While Bernie and Sheriff Gordo look for Joe and The Blond Assassin, Joe is tempted to terminate his prisoner.
Warning: This is an overview of Episode 204 of Dark Winds, so there will be scads of spoilers here. We strongly recommend that you not read this if you have not yet watched the episode on AMC or AMC+.
Lt. Joe Leaphorn is pushed to the edge by his prisoner. Sgt. Bernadette “Bernie” Manuelito takes charge while searching with Sheriff Gordo Sena. Jim Chee is paid in full by one client, then offered even more money by the client’s husband. What are we to make of this? Here are our five takeaways from “The March,” Episode 204 of Dark Winds.
Takeaway No. 1
OK, admit it: You thought Joe would shoot the SOB, didn’t you? Especially after he told Sgt. Manuelito: “This is the man who murdered my son, Bernie! I’m not gonna lose him!” — and then jumped into a canyon to pursue The Blond Assassin, aka Colton Wolf (Nicholas Logan). But no: Even though Joe banged himself up pretty seriously when he landed on the rocks below, he still managed — more or less through sheer force of will — to get the drop on Wolf, handcuff the guy, and then become a “sheepherder” by tying a rope around his prisoner’s neck and leading/yanking him to where they might catch up with Bernie, Sheriff Gordo (A Martinez) and other members of the local constabulary. During the forced march, Wolf repeatedly tried to bait Joe, and at one point insisted that the two of them were very much alike. (Sounds a bit like the mind game that The Swede tried to pull on Cullen Bohannan on Hell on Wheels, doesn’t it?) Joe insisted they were nothing alike. But, all things considered, it’s probably a good thing Bernie showed up before Joe changed his mind.
Takeaway No. 2
This is an episode they should submit to Emmy Award voters next year in their campaign to land a Best Actor nomination for Zahn McClarnon.

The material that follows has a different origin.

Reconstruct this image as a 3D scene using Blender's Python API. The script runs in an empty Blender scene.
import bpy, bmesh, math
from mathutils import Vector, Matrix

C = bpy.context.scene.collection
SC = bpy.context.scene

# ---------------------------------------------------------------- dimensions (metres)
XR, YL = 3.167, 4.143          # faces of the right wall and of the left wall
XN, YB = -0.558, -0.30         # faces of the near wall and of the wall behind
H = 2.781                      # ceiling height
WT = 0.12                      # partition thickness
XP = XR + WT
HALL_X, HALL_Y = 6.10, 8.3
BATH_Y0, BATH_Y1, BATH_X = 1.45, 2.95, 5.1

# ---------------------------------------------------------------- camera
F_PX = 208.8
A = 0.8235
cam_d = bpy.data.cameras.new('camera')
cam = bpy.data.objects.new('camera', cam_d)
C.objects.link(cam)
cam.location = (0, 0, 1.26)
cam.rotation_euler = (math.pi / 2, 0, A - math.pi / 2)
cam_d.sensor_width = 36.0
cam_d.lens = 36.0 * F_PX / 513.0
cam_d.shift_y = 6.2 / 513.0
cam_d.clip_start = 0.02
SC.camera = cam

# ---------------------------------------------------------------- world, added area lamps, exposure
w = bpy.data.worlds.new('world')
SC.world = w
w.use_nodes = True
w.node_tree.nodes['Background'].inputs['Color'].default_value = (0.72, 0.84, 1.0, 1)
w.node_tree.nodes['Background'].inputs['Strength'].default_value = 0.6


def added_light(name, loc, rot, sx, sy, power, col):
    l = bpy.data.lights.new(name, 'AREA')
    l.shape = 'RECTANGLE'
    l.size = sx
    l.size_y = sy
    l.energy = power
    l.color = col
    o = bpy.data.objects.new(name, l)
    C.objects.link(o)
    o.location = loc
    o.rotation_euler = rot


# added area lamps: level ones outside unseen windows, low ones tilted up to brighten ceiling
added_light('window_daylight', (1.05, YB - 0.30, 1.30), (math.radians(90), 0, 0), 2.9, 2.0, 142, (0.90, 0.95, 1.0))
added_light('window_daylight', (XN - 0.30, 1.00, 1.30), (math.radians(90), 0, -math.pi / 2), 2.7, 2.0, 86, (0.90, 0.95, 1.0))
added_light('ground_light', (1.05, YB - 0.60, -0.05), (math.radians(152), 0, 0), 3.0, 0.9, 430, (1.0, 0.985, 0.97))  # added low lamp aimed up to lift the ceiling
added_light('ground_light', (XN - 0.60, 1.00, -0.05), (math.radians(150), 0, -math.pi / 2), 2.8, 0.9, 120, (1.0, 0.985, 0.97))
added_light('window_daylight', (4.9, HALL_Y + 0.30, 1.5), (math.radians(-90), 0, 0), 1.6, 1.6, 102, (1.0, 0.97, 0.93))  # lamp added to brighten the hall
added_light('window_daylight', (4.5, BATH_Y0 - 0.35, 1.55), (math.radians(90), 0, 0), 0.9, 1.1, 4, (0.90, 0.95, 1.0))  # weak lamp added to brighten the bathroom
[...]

Indeed, just his ambiguous expression in the episode’s final moments should be enough for two or three glittering prizes.

Takeaway No. 3
Meanwhile, Bernie took advantage of her familiarity with the search area — and made a take-no-guff assertion of her authority — while she and Sheriff Gordo searched for Joe and Wolf on horseback. And when Gordo complained that, gosh, she sure wasn’t making it easy, she snapped: “Making it easy never got me anywhere I wanted to go.” Perhaps she wasn’t thinking only of her determination to find Joe (and, maybe, prevent him from taking the law into his own hands). Her words might have also reflected her previously expressed discontent with her current job, and her desire — despite her loyalty to Joe — to consider other employment opportunities.
Takeaway No. 4
Poor Sally Growing Thunder (Elva Guerra) is feeling the strain of teenage motherhood in the worst ways — to the point of telling Emma Leaphorn (Deanna Allison) that, while she appreciates what Emma and Joe have done for her, she feels having a baby (fathered, it should be remembered, by the last person on earth she’d want to have as a father for her child) is just another way she has been denied the chance to make choices for herself about her life. Are viewers being set up for something, well, tragic? Maybe, maybe not. But it sure seems that, based on the brief conversation they had before they were pointedly interrupted by Emma, Mary Landon (Jacqueline Byers), the L.A. Times reporter looking into forced sterilizations of Native women, may become Sally’s confidant in the not so distant future.

Takeaway No. 5
Chee was visited in his motel room by Rosemary Vines (Jeri Ryan), wife of B.J. Vines (John Henry Diehl), and… hey, wipe that smile off your face. She was there to give him final payment for the detective work she hired him to do. She offered some transparently BS excuse that she made a mistake by involving herself in her husband’s business, and really should have asked Chee to find the lockbox stolen from their home. Chee took the money, but couldn’t help noticing Rosemary’s stricken reaction to his reference to the death of Thomas Charley. (Like, she hadn’t yet known he had been killed.) But Chee didn’t have much time to wonder about whether Rosemary and Thomas had been, ahem, close. B.J. barged into the motel room, gun in hand, and accused Chee of having an affair with his wife. Chee convinced the guy (after disarming him, of course) that he was a detective, not an adulterer — so B.J. immediately changed course and offered B.J. more money than you can shake a stick at, plus the stick, to find out with whom Rosemary has been cavorting. Later, during an ineffably creepy dinner scene in the Vines’ well-appointed home, B.J. “requested” that Rosemary stop sticking her nose into his business. He also gave her an engraved necklace (reading “Fidelis,” or faithful). Nothing good is likely to come of this.